PROBLEM TO SOLVE
Report the number of lines that include "picks", with no additional text.

>> begin RECORDS SHOWN

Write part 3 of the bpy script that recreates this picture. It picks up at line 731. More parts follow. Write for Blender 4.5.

>> end RECORDS SHOWN
>> begin RECORDS SHOWN

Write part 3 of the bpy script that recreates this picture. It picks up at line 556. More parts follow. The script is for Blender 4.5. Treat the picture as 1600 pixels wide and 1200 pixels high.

>> end RECORDS SHOWN
>> begin RECORDS SHOWN

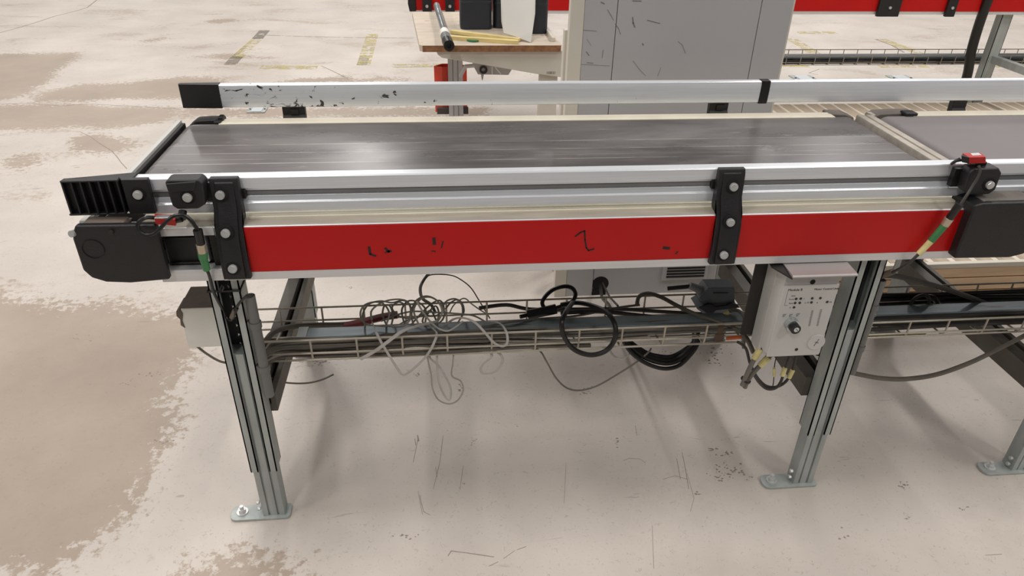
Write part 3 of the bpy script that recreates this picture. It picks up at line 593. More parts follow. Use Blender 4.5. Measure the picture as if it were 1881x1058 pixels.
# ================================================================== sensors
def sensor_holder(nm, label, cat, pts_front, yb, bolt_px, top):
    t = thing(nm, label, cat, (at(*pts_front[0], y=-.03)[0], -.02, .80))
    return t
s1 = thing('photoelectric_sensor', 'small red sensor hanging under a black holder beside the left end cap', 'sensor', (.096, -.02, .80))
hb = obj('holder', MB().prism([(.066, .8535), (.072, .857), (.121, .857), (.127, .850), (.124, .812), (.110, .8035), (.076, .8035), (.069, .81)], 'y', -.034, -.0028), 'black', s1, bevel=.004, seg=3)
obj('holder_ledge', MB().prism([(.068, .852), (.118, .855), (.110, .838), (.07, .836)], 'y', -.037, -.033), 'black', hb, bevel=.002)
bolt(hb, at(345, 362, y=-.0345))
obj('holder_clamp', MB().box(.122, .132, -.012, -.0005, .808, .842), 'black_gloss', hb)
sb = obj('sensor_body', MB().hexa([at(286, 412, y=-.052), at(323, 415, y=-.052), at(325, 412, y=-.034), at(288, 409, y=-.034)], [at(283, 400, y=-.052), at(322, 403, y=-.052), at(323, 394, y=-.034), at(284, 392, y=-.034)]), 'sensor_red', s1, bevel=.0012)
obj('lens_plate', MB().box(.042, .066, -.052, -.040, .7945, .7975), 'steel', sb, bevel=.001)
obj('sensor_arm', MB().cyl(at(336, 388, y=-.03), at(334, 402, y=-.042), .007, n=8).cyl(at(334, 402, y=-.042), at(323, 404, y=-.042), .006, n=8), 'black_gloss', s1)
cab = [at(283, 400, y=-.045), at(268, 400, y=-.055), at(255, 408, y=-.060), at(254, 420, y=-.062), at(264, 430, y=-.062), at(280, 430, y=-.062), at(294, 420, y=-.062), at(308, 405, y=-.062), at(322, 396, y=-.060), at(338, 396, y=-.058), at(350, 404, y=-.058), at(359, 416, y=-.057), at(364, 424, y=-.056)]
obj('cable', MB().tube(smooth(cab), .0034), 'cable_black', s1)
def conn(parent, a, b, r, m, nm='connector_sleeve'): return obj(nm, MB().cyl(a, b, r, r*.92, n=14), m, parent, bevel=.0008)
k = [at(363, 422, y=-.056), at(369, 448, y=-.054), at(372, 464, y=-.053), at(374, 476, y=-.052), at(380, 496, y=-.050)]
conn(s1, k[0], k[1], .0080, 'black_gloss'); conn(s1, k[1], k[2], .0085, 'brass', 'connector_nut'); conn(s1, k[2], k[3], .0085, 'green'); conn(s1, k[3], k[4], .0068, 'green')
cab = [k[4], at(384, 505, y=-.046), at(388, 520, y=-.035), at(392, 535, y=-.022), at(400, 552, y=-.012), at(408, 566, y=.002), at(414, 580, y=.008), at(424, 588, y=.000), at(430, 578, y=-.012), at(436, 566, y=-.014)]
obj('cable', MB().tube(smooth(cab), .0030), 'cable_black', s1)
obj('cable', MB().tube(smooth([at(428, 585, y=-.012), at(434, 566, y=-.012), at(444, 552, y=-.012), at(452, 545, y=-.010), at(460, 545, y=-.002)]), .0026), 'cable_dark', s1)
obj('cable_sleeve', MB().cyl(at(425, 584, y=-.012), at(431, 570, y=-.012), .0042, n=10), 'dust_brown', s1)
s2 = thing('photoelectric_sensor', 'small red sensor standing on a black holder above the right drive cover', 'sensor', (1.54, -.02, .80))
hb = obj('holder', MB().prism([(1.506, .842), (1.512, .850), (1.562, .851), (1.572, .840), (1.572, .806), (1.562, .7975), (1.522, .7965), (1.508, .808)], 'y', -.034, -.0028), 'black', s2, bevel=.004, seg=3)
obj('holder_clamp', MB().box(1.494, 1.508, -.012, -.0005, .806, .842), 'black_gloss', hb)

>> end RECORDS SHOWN

RESULT
3